__EXERCISE BRIEF__
Retype the listing that follows, exactly as written.
[Start]
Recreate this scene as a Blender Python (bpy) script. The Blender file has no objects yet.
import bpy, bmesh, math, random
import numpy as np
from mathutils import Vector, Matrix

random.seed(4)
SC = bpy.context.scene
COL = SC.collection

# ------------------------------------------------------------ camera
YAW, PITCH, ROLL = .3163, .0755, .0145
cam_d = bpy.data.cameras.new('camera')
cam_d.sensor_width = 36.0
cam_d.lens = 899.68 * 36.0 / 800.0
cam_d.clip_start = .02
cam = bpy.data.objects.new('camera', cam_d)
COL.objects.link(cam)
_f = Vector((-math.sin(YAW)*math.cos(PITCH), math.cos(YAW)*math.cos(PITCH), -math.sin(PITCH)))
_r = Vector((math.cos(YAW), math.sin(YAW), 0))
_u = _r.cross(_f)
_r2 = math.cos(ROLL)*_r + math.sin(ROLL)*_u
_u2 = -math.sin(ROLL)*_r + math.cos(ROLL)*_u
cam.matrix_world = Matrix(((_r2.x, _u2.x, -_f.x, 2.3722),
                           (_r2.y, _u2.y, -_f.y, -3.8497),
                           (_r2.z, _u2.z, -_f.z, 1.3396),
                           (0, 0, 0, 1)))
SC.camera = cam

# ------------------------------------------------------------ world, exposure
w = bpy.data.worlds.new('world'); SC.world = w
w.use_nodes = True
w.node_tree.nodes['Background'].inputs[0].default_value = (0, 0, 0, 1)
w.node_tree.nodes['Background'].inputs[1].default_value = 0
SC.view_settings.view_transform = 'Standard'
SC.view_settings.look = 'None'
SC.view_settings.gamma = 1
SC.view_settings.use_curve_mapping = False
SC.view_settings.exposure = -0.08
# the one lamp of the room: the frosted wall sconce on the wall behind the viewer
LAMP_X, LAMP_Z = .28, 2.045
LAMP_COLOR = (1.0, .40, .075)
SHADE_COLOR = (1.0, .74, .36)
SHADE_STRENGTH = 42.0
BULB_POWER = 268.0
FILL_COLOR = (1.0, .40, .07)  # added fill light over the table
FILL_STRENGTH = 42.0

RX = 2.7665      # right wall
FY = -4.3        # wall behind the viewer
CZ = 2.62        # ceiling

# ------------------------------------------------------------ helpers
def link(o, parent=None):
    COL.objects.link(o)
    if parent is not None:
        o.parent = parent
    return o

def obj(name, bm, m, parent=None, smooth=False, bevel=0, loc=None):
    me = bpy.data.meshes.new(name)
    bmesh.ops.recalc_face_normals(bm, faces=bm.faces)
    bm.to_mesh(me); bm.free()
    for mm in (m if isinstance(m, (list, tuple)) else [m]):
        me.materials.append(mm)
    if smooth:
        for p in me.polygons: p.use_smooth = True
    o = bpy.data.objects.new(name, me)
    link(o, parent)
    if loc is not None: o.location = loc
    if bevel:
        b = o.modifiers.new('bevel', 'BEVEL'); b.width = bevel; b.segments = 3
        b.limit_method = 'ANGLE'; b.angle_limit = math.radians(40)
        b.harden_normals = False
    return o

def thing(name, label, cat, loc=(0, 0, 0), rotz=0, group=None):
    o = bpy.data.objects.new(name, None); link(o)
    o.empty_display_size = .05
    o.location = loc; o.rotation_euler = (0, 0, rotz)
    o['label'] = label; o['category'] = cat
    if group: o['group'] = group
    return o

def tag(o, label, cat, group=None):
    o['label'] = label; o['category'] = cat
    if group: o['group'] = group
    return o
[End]
__CORRECT ANSWER__
Recreate this scene as a Blender Python (bpy) script. The Blender file has no objects yet.
import bpy, bmesh, math, random
import numpy as np
from mathutils import Vector, Matrix

random.seed(4)
SC = bpy.context.scene
COL = SC.collection

# ------------------------------------------------------------ camera
YAW, PITCH, ROLL = .3163, .0755, .0145
cam_d = bpy.data.cameras.new('camera')
cam_d.sensor_width = 36.0
cam_d.lens = 899.68 * 36.0 / 800.0
cam_d.clip_start = .02
cam = bpy.data.objects.new('camera', cam_d)
COL.objects.link(cam)
_f = Vector((-math.sin(YAW)*math.cos(PITCH), math.cos(YAW)*math.cos(PITCH), -math.sin(PITCH)))
_r = Vector((math.cos(YAW), math.sin(YAW), 0))
_u = _r.cross(_f)
_r2 = math.cos(ROLL)*_r + math.sin(ROLL)*_u
_u2 = -math.sin(ROLL)*_r + math.cos(ROLL)*_u
cam.matrix_world = Matrix(((_r2.x, _u2.x, -_f.x, 2.3722),
                           (_r2.y, _u2.y, -_f.y, -3.8497),
                           (_r2.z, _u2.z, -_f.z, 1.3396),
                           (0, 0, 0, 1)))
SC.camera = cam

# ------------------------------------------------------------ world, exposure
w = bpy.data.worlds.new('world'); SC.world = w
w.use_nodes = True
w.node_tree.nodes['Background'].inputs[0].default_value = (0, 0, 0, 1)
w.node_tree.nodes['Background'].inputs[1].default_value = 0
SC.view_settings.view_transform = 'Standard'
SC.view_settings.look = 'None'
SC.view_settings.gamma = 1
SC.view_settings.use_curve_mapping = False
SC.view_settings.exposure = -0.08
# the one lamp of the room: the frosted wall sconce on the wall behind the viewer
LAMP_X, LAMP_Z = .28, 2.045
LAMP_COLOR = (1.0, .40, .075)
SHADE_COLOR = (1.0, .74, .36)
SHADE_STRENGTH = 42.0
BULB_POWER = 268.0
FILL_COLOR = (1.0, .40, .07)  # added fill light over the table
FILL_STRENGTH = 42.0

RX = 2.7665      # right wall
FY = -4.3        # wall behind the viewer
CZ = 2.62        # ceiling

# ------------------------------------------------------------ helpers
def link(o, parent=None):
    COL.objects.link(o)
    if parent is not None:
        o.parent = parent
    return o

def obj(name, bm, m, parent=None, smooth=False, bevel=0, loc=None):
    me = bpy.data.meshes.new(name)
    bmesh.ops.recalc_face_normals(bm, faces=bm.faces)
    bm.to_mesh(me); bm.free()
    for mm in (m if isinstance(m, (list, tuple)) else [m]):
        me.materials.append(mm)
    if smooth:
        for p in me.polygons: p.use_smooth = True
    o = bpy.data.objects.new(name, me)
    link(o, parent)
    if loc is not None: o.location = loc
    if bevel:
        b = o.modifiers.new('bevel', 'BEVEL'); b.width = bevel; b.segments = 3
        b.limit_method = 'ANGLE'; b.angle_limit = math.radians(40)
        b.harden_normals = False
    return o

def thing(name, label, cat, loc=(0, 0, 0), rotz=0, group=None):
    o = bpy.data.objects.new(name, None); link(o)
    o.empty_display_size = .05
    o.location = loc; o.rotation_euler = (0, 0, rotz)
    o['label'] = label; o['category'] = cat
    if group: o['group'] = group
    return o

def tag(o, label, cat, group=None):
    o['label'] = label; o['category'] = cat
    if group: o['group'] = group
    return o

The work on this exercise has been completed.